▸ **TO BE DONE**
Go through the material below and report how many lines contain "picks". Give only the number.

▸ **DATA ROWS**
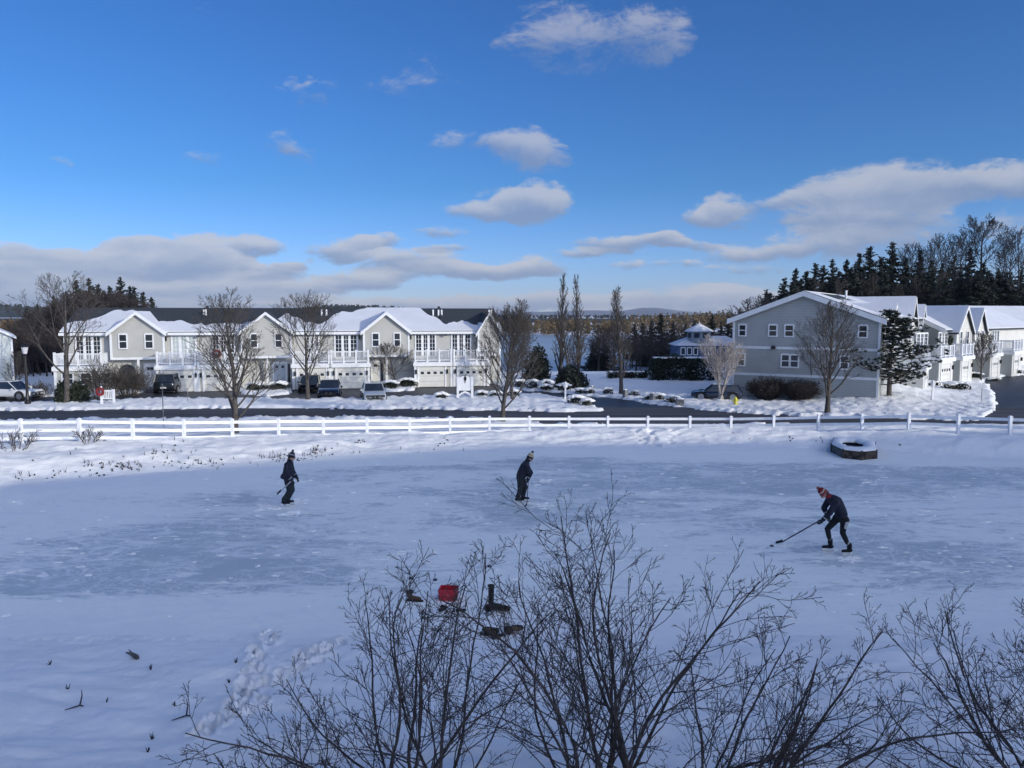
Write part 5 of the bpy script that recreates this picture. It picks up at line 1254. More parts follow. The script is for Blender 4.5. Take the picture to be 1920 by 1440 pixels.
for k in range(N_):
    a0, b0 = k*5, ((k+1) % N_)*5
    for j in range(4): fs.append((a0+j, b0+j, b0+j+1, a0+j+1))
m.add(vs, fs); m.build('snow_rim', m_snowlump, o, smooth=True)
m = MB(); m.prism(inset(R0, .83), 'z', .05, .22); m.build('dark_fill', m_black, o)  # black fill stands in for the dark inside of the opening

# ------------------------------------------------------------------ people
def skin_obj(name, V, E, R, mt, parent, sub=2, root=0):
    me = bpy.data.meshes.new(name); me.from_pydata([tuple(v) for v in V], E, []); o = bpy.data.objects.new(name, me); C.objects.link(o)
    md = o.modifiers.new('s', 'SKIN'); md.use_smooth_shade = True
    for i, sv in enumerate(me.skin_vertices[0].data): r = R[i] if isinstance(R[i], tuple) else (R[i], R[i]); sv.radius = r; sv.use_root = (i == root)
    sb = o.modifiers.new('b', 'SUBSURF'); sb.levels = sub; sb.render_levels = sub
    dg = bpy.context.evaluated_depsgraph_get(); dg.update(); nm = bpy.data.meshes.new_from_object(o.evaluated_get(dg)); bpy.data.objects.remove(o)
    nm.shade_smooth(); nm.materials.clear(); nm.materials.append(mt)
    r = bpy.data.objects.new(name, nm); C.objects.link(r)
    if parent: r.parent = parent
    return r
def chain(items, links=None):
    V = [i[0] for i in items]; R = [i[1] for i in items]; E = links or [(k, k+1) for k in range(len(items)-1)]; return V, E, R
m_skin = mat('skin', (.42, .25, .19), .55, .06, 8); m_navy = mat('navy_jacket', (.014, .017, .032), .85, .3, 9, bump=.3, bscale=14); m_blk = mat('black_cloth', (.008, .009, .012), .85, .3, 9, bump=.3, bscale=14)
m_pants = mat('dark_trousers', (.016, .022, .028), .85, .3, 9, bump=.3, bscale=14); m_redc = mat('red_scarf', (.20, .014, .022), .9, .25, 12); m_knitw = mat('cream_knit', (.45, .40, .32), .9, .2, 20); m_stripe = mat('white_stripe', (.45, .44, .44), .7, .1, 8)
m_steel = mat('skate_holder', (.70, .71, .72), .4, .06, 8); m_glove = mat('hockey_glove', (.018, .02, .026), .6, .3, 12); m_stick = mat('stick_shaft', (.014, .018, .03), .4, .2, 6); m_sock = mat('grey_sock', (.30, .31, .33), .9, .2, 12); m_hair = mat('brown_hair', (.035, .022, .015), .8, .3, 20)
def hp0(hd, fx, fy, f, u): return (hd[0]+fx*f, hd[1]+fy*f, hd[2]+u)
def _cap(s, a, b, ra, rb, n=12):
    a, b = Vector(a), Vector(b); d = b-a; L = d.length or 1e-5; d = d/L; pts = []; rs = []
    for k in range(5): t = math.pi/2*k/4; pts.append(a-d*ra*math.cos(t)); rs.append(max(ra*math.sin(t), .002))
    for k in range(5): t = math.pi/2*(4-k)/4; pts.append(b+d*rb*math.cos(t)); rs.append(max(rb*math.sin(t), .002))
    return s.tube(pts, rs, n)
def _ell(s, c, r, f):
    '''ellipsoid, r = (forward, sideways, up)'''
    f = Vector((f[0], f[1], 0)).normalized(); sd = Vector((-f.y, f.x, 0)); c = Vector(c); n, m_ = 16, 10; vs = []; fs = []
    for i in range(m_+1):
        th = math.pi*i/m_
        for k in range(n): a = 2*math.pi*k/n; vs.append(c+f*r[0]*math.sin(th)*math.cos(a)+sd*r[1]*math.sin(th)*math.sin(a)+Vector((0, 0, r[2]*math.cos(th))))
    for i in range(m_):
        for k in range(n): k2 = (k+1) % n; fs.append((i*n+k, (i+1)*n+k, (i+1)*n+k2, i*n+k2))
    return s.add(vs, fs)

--

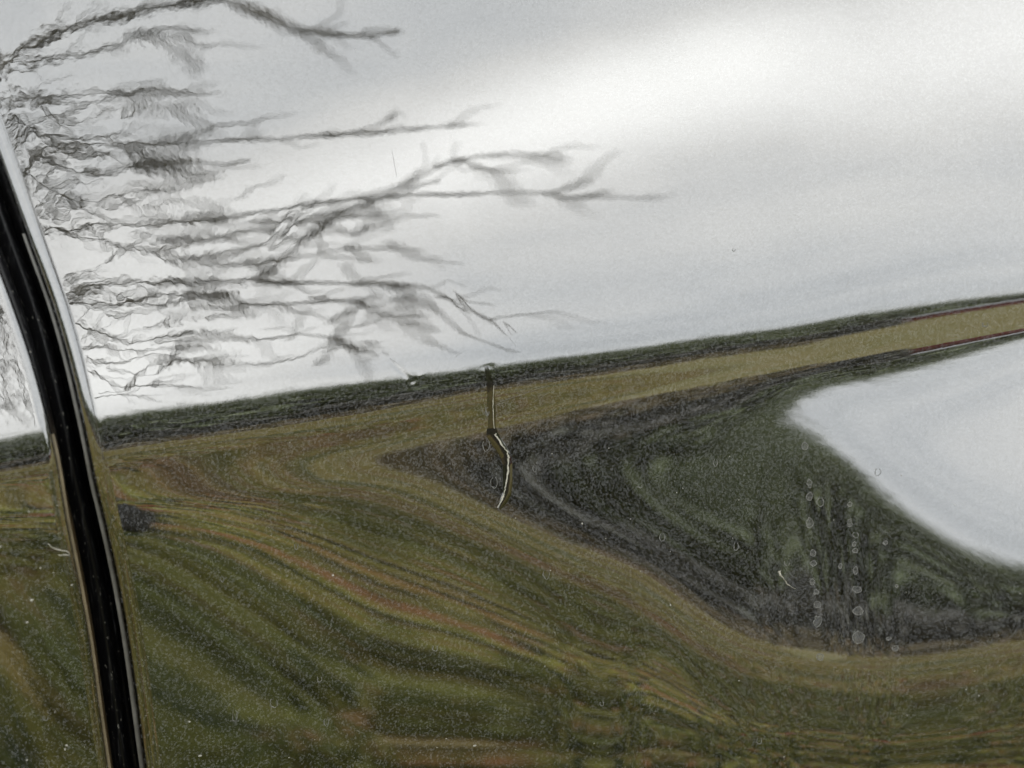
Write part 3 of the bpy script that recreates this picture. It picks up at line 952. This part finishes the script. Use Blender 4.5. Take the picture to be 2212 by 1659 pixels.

...

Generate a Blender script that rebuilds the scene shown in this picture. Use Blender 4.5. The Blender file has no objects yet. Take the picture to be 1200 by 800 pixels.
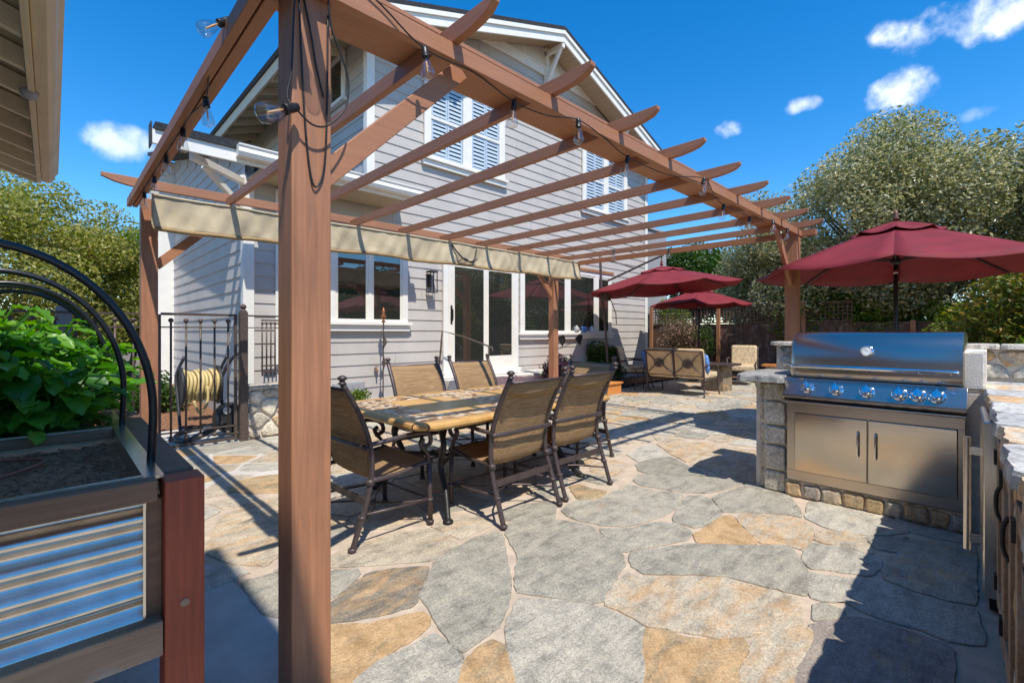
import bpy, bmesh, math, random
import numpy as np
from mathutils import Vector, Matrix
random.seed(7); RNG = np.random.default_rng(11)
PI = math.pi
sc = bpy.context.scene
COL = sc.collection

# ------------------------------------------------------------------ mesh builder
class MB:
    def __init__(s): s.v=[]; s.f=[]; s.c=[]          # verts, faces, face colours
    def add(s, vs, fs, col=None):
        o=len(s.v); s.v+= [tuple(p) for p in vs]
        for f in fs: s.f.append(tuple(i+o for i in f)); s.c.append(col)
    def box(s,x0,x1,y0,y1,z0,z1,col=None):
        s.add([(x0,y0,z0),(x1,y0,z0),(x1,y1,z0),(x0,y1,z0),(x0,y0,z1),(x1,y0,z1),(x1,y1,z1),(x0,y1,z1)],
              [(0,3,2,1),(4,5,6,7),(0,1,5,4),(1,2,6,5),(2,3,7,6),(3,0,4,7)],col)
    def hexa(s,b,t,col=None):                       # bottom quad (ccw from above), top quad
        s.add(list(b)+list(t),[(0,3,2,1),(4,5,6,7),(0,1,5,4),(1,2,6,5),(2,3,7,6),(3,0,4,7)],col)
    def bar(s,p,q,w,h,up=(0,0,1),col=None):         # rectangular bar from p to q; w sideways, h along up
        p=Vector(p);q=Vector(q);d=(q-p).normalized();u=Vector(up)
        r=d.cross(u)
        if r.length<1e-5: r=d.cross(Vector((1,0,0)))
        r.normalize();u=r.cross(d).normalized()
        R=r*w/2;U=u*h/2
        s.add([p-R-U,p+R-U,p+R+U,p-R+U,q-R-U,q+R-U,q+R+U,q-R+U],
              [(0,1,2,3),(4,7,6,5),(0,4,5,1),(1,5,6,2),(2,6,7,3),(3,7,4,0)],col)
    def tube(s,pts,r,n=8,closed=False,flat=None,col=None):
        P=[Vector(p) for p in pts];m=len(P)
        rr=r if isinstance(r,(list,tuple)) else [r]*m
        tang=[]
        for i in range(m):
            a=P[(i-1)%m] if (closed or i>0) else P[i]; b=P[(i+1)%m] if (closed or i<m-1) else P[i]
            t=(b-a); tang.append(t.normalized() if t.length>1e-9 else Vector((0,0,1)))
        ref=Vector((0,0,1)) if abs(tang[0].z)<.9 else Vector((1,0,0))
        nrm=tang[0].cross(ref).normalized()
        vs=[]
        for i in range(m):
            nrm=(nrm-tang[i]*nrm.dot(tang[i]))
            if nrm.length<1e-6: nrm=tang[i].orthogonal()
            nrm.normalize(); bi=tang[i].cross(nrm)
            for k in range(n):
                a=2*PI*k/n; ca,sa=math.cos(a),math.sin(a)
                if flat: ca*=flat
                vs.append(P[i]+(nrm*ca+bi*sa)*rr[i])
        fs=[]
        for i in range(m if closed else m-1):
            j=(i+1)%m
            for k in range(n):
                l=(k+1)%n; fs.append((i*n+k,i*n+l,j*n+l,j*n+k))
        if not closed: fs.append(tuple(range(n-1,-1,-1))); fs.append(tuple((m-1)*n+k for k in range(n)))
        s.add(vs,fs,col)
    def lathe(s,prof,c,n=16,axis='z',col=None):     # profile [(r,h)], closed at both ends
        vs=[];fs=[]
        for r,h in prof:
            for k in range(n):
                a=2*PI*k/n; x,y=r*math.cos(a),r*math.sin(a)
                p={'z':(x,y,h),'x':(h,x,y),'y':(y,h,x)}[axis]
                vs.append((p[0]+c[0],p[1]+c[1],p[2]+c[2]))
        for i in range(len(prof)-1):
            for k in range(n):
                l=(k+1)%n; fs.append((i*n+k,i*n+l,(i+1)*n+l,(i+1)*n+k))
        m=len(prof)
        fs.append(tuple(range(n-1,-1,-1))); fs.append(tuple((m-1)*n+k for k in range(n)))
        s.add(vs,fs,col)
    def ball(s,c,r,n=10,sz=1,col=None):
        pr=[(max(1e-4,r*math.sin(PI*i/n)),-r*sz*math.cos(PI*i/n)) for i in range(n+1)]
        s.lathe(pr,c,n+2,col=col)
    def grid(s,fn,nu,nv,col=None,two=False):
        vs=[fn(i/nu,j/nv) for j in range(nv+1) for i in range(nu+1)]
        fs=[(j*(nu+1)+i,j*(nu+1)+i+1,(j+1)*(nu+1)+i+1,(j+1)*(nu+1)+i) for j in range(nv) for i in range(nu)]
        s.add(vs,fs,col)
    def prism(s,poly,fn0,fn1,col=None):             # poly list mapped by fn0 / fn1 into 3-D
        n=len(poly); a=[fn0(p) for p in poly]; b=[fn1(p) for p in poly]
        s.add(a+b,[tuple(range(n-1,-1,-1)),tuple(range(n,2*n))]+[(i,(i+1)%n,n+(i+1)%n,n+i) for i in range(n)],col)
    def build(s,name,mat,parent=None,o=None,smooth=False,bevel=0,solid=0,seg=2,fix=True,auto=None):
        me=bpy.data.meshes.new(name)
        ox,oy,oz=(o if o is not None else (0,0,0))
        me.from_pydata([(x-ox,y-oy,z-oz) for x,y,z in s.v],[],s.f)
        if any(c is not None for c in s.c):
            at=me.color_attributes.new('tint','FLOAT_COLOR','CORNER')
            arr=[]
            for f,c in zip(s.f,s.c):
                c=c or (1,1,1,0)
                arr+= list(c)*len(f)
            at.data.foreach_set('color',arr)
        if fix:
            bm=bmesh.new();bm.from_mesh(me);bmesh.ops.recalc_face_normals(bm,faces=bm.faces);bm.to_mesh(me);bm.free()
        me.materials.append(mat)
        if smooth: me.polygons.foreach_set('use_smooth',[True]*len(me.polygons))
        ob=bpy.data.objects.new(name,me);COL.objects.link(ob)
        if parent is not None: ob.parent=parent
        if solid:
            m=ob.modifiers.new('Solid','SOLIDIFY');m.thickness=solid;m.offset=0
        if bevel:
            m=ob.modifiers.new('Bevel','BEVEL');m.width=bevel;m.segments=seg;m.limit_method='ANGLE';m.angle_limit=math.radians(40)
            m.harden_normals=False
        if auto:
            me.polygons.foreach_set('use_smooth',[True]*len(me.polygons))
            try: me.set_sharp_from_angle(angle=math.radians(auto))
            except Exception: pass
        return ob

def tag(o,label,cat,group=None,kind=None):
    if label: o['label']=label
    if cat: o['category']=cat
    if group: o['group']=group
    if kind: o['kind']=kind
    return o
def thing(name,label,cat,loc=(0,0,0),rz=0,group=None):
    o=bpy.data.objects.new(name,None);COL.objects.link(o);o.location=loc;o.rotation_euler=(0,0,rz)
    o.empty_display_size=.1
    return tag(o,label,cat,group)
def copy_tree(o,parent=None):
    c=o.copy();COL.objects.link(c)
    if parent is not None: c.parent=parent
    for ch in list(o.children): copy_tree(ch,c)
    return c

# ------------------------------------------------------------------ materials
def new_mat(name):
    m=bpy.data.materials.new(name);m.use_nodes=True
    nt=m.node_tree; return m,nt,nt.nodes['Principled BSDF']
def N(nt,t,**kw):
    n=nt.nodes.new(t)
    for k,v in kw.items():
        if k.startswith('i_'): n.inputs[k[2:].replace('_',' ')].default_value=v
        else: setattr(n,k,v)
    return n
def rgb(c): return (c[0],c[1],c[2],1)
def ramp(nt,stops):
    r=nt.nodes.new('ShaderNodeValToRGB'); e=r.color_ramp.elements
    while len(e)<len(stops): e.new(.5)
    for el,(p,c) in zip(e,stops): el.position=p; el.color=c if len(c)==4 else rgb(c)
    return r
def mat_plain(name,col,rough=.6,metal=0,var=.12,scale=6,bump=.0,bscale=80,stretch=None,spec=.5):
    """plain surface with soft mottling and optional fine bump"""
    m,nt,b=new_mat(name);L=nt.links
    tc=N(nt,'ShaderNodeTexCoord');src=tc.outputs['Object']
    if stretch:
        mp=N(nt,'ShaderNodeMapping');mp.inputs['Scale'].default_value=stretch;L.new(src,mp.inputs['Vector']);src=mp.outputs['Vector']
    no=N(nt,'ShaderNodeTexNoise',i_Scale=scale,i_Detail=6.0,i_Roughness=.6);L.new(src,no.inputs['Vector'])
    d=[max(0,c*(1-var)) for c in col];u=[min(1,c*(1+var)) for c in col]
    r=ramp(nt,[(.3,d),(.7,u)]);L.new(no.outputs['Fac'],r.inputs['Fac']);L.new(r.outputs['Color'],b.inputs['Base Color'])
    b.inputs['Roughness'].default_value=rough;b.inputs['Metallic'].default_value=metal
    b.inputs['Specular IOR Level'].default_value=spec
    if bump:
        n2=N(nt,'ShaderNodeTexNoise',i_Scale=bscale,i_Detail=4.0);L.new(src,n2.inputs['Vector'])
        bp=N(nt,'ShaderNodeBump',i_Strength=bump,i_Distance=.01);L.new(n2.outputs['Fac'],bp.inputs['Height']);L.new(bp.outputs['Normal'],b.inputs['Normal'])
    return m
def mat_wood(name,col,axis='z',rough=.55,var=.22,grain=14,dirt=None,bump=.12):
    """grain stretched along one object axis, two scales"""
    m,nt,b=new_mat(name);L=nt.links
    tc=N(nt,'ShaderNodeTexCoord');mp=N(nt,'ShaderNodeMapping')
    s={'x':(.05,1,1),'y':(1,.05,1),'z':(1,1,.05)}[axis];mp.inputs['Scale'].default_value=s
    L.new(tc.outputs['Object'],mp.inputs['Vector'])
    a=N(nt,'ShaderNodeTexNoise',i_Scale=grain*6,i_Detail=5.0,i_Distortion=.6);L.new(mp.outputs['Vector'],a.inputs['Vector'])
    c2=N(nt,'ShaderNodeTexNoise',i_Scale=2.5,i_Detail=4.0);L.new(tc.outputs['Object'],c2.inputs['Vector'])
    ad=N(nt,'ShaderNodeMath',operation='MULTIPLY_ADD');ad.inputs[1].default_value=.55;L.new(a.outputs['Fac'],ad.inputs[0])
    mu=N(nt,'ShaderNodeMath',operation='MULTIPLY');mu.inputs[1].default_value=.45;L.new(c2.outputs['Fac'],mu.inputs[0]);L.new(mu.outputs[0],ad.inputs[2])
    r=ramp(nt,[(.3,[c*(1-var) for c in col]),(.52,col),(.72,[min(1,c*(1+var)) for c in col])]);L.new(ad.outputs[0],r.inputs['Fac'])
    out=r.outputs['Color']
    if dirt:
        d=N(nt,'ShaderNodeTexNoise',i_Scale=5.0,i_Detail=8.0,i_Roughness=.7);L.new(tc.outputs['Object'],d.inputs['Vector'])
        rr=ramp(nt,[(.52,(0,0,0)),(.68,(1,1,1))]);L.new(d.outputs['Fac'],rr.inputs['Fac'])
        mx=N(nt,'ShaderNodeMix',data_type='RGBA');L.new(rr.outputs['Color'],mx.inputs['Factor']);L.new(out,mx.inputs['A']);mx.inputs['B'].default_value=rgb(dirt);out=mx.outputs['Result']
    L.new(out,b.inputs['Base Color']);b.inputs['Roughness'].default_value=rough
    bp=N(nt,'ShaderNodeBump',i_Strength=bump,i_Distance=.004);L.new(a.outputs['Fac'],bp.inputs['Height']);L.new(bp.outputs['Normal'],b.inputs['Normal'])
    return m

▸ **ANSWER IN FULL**
2